Suudi Arabistan ihracatını Nisan ayındaki günlük 7 milyon varilin çok üstüne çıkarmayı düşünmüyor. Bir yetkili, ülkenin Haziran ayı için daha öncesinde İran’dan petrol ithal eden müşterilerden petrol talepleri aldığını ve bu taleplerin tümünün, krallığın günlük 10,3 milyon varil olan üretim kotasını koruyarak karşılanmış olacağını ifade etti. Doğrusu Suudi Arabistan Haziran ayında ihracatını görece düşük bir rakam olan günlük 7 milyon varilin hemen altında tutmayı istiyor. Aramco da Haziran için Asyalı müşterilere sattığı petrolün fiyatını artırdı. Tüm bunlar, Mayıs ve Haziran ayında petrol arzının daralmasını beklememiz gerektiğine dalalet.
Suudi Arabistan, eğer daha fazla ödemeye razılarsa, yalnızca İran’ın eski müşterilerine daha çok petrol tedarik etmeye niyetli olduğu konusunda net. Bu müşteriler İran petrolünü daha ucuz rakamlara alıyor ve nakliye ve sigorta maliyetlerinde de indirim elde ediyor. Müşteriler İran petrolü üzerindeki ABD yaptırımlarına karşı koymaya gönüllü olmadıkça, Suudi petrol fiyatları yükselecek. Yatırımcılar piyasaya yansıdığını görmeyi beklemeli.

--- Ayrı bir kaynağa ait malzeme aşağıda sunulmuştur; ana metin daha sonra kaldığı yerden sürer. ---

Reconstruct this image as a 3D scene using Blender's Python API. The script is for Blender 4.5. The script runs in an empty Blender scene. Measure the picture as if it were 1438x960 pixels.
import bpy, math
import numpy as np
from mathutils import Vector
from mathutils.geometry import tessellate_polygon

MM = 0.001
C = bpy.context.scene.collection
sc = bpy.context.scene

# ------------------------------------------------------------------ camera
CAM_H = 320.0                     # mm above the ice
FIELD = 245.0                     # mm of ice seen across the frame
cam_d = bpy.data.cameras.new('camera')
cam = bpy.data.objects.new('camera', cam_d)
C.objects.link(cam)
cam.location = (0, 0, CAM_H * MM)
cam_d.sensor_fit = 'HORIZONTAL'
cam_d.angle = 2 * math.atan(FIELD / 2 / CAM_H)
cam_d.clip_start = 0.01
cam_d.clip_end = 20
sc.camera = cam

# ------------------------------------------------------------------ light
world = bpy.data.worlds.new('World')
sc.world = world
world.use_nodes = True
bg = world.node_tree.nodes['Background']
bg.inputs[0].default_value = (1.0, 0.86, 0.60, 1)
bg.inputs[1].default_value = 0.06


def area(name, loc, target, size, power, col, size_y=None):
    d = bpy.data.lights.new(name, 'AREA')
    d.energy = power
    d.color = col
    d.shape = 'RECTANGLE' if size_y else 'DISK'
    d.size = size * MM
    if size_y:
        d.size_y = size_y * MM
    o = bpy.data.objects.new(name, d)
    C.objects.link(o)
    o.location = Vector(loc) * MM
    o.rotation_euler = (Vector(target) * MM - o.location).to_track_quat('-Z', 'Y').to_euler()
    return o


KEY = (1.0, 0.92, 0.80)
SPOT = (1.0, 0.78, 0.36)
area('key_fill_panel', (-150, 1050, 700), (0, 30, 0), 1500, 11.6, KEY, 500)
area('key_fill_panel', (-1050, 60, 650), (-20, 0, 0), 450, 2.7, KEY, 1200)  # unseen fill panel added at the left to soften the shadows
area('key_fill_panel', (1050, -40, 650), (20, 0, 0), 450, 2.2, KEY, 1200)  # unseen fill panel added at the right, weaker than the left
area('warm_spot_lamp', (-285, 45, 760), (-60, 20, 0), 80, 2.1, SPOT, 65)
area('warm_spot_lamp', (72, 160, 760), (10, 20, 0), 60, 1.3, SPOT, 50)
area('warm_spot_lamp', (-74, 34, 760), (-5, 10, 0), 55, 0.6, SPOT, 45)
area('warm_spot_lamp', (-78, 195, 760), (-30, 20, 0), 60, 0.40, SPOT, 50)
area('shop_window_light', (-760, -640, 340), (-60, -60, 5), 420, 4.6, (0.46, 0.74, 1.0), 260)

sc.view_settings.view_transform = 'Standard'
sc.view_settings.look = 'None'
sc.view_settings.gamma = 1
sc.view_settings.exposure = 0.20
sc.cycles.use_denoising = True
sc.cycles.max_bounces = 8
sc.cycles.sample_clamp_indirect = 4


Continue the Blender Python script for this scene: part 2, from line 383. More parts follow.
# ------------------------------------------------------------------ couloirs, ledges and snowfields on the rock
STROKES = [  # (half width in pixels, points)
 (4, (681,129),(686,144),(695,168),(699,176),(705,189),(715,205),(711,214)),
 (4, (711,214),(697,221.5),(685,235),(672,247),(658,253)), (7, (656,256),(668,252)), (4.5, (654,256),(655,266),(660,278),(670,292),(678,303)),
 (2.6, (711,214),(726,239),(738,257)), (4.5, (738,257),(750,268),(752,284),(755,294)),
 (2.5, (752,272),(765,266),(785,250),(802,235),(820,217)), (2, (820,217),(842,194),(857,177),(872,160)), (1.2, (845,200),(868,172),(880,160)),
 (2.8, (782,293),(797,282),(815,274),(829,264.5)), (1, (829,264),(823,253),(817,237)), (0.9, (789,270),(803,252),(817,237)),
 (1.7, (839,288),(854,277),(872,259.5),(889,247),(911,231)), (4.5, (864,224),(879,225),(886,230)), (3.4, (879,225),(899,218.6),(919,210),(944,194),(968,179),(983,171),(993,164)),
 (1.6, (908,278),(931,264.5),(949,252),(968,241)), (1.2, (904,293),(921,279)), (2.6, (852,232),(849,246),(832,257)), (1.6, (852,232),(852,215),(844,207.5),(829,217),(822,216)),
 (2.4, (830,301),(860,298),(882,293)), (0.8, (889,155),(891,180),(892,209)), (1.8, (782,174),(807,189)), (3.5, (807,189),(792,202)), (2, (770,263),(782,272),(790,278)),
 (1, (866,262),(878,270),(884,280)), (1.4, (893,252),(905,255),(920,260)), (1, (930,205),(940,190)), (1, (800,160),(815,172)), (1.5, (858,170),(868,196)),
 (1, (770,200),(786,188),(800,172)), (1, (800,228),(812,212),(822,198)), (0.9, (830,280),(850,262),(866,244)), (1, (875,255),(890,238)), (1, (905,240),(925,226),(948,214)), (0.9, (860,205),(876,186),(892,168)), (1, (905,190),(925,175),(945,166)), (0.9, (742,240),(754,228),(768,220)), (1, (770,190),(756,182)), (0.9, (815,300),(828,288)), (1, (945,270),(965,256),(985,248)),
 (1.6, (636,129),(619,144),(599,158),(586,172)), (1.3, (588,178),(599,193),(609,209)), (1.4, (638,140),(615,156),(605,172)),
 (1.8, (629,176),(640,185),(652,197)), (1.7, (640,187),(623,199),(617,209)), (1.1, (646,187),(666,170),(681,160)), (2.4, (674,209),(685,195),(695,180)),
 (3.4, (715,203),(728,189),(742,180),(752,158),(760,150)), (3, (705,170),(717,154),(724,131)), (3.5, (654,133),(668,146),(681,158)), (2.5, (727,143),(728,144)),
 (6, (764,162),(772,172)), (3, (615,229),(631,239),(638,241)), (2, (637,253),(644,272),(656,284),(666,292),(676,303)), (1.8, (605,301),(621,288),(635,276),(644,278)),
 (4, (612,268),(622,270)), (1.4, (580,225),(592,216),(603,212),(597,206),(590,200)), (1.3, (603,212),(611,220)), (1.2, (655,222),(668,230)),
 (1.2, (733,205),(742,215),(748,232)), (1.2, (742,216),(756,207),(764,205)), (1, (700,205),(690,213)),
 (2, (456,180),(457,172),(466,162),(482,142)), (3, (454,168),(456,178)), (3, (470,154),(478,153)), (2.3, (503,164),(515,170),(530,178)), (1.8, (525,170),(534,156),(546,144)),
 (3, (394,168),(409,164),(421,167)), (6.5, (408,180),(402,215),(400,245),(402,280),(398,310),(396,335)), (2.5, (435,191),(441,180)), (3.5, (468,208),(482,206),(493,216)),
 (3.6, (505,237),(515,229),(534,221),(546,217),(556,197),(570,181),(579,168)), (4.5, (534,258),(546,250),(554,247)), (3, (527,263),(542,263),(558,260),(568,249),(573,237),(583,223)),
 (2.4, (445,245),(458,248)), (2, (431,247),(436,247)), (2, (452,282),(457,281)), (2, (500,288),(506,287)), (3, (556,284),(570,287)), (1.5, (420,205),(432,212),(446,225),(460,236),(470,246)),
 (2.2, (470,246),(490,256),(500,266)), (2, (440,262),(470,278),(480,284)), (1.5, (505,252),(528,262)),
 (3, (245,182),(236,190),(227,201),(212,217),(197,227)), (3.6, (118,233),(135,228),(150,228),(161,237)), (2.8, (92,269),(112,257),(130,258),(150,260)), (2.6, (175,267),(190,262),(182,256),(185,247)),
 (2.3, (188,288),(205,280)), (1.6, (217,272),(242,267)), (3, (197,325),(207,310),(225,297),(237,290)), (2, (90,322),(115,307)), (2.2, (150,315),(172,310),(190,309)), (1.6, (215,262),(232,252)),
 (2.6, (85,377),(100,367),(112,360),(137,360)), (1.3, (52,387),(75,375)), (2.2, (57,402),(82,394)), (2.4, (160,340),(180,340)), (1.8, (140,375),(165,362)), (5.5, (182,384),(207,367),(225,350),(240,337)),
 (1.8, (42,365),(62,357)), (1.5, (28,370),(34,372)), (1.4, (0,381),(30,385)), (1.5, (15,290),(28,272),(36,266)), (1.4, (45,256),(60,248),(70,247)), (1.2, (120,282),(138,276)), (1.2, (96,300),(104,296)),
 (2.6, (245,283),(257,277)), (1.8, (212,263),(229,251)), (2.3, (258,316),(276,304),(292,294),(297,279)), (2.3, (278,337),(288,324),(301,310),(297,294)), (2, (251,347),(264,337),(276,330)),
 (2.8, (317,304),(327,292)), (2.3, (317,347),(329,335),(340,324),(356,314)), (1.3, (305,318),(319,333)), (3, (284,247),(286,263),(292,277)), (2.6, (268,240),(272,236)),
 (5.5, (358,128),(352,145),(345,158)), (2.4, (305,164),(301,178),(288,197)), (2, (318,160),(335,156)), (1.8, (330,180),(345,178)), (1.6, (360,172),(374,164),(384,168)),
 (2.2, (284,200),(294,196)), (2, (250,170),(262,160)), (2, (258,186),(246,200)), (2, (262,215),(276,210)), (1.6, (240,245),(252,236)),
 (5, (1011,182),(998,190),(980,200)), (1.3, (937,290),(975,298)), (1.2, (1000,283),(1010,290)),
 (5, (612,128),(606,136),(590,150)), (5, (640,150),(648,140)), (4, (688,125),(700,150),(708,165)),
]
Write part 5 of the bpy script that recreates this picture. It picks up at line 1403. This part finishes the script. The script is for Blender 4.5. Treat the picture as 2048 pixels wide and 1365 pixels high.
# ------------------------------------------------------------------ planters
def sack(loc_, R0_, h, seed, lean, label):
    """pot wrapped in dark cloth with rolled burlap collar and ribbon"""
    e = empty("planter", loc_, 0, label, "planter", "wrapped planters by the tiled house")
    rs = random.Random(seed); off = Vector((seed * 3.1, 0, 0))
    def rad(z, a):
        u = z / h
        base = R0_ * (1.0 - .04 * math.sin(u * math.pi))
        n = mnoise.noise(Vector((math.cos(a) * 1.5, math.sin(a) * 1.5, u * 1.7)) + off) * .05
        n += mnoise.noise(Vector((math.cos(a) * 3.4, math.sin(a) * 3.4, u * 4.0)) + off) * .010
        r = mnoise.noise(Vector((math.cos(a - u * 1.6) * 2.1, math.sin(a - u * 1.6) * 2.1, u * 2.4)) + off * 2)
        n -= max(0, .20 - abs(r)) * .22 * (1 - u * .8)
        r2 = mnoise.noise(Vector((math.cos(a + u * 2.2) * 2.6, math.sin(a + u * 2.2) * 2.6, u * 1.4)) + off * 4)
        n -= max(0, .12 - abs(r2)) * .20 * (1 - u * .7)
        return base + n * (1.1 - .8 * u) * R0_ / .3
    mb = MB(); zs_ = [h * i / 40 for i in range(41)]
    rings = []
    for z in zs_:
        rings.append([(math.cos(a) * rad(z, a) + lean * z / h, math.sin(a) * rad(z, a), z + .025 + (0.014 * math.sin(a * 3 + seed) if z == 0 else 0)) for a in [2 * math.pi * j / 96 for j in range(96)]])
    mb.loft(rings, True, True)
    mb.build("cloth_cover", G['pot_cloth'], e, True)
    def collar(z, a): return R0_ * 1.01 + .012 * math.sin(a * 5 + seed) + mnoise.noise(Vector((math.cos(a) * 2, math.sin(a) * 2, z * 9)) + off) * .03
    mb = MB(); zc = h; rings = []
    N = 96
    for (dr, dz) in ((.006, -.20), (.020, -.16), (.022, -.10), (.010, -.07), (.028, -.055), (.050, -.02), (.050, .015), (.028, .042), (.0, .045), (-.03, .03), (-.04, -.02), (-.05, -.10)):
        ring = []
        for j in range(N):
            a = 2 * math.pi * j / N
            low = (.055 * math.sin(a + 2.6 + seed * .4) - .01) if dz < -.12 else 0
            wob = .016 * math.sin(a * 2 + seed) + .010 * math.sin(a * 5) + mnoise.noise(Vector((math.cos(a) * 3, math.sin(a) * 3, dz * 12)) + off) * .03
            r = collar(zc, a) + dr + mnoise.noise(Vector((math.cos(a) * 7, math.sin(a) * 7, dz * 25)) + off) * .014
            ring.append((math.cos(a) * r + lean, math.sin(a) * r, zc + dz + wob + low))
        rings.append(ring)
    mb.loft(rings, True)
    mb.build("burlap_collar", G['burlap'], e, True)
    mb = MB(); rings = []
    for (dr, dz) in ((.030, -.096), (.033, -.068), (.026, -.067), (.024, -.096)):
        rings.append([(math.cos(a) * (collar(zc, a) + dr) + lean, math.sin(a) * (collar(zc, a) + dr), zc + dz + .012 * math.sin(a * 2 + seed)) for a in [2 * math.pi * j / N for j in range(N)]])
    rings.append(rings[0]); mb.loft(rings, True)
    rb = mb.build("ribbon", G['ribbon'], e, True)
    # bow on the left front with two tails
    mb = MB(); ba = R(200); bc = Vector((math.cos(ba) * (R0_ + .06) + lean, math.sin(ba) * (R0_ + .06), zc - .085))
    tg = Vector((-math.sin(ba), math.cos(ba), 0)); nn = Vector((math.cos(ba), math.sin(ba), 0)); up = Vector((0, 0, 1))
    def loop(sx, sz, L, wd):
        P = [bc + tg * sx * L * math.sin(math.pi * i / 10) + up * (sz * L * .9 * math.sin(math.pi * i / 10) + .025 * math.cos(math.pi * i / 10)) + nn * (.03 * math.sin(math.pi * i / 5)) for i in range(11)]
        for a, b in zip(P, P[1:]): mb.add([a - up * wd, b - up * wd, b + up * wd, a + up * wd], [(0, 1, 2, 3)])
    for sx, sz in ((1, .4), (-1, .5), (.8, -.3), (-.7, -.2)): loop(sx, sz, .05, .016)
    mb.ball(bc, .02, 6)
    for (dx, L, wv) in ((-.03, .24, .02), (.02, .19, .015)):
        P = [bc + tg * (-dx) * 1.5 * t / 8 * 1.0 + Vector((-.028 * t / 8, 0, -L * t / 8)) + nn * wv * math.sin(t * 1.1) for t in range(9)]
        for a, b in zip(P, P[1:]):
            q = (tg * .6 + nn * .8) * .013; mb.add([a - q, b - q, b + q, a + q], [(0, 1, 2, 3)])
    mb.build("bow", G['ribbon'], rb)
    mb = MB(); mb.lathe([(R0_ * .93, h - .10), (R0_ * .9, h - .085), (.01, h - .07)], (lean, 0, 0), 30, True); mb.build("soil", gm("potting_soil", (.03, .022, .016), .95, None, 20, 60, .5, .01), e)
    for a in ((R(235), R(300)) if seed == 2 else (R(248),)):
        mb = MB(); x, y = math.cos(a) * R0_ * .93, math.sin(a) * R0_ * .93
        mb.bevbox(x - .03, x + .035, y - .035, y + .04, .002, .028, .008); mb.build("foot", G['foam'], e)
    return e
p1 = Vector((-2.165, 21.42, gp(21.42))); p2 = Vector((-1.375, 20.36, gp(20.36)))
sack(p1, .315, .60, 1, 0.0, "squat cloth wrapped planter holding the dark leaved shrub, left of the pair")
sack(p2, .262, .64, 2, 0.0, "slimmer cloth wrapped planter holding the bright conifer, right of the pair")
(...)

Bu, Venezuela’nın bozulan üretimi, Libya’daki istikrarsız üretim ve Rusya’nın son petrol kirliliği gibi petrol arzını vuran diğer faktörlere değinmiyor. Sonuç olarak, petrol piyasası haberleri ABD-Çin ticaret ilişkilerine dair müphem güncellemeler ve ABD stoklarındaki haftalık artışlar ve düşüşlerle domine edilse de, yatırımcıların özellikle Asya’daki potansiyel arz bozulmalarına karşı dikkatli olması gerekiyor.